Quels sont les pouvoirs du Conseil de régence ?
Le Conseil de régence exerce tous les pouvoirs dévolus à la monarchie excepté ceux relatifs à la révision de la Constitution mais aussi, élément nouveau, « les prérogatives dévolues au roi en vertu des textes législatifs », peut-on lire dans le communiqué du cabinet royal. On comprend bien que le Conseil ne peut pas réviser la Constitution puisqu’un organe de transition ne peut pas décider d’une réforme institutionnelle de l’État. En revanche, comment interpréter le fait qu’il ne puisse exercer « les prérogatives dévolues au roi en vertu des textes législatifs » ? Pour les politologues interrogés, cette phrase restera un mystère, tant que le projet de loi organique n’aura pas été rendu public.
Par ailleurs, il faut apporter une précision au pouvoir militaire du Conseil de régence. Le président de ce Conseil hérite bien du titre de chef suprême des Forces armées royales mais sa présidence se fait à titre symbolique. Il n’est pas question d’engager le Maroc dans des guerres, ni de décréter des changements importants dans l’armée. Son rôle se limite a gérer administrativement l’institution militaire.

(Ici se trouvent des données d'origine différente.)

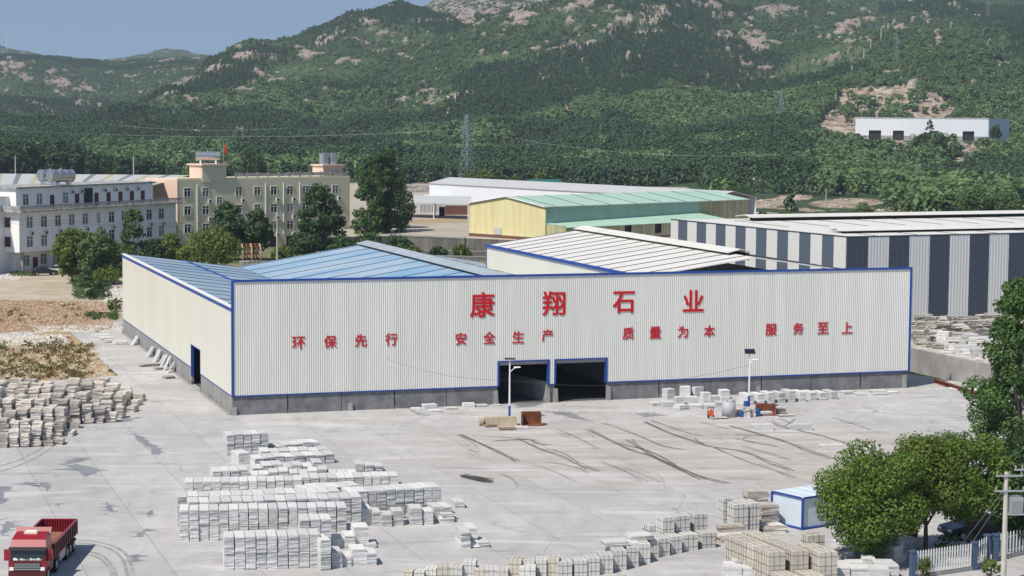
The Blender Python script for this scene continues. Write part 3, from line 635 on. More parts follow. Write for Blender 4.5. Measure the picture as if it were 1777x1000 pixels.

À quel âge le roi mineur peut-il régner?
Depuis la Constitution de 1962, la majorité du roi était de 18 ans jusqu’à la révision du 23 mai 1980, où elle a été ramenée par Hassan II à 16 ans. Son fils, Mohammed VI, venait tout juste d’avoir cet âge. Un conseil de régence ne servait donc à rien, d’autant que Hassan II en avait aussi profité pour éliminer tout adversaire indésirable, notamment son frère Moulay Abdellah, à qui il avait purement et simplement retiré le titre de président du Conseil de régence pour le donner au président de la Cour suprême. Dans un Maroc qui connaissait un contexte politique trouble (grèves, coups d’État…), Hassan II s’était taillé une Constitution sur mesure.
Lorsque la Constitution de 2011 a été adoptée, l’âge de majorité a été ramené à 18 ans, avec une nouveauté : jusqu’à ses 20 ans, le jeune roi continuera à être épaulé par « ses régents protecteurs » mais à titre consultatif.
Le roi sous tutelle a-t-il quand même des pouvoirs?
Même s’il est encore mineur, le futur roi hérite du titre de Commandeur des croyants. On a peut-être du mal à accepter qu’un enfant préside les prières du vendredi ou les veillées religieuses du Ramadan, mais il faut savoir que la fonction de la Commanderie des croyants ne tire pas sa légitimité de la Constitution, comme nous l’explique Mustapha Sehimi. Elle se base sur l’acte d’allégeance, la Beyâa, une cérémonie annuelle où tous les officiels de l’État se prosternent devant le souverain, lui signifiant leur approbation à sa commanderie religieuse. Pour une monarchie alaouite qui tire sa légitimité de sa descendance du prophète, la Beyâa est un héritage dynastique incontestable. C’est pourquoi, malgré les multiples protestations appelant à la suppression de cette cérémonie jugée moyenâgeuse, la monarchie ne pourra pas faire de grandes concessions à ce sujet. Pour la simple raison qu’elle en tire sa propre légitimité religieuse.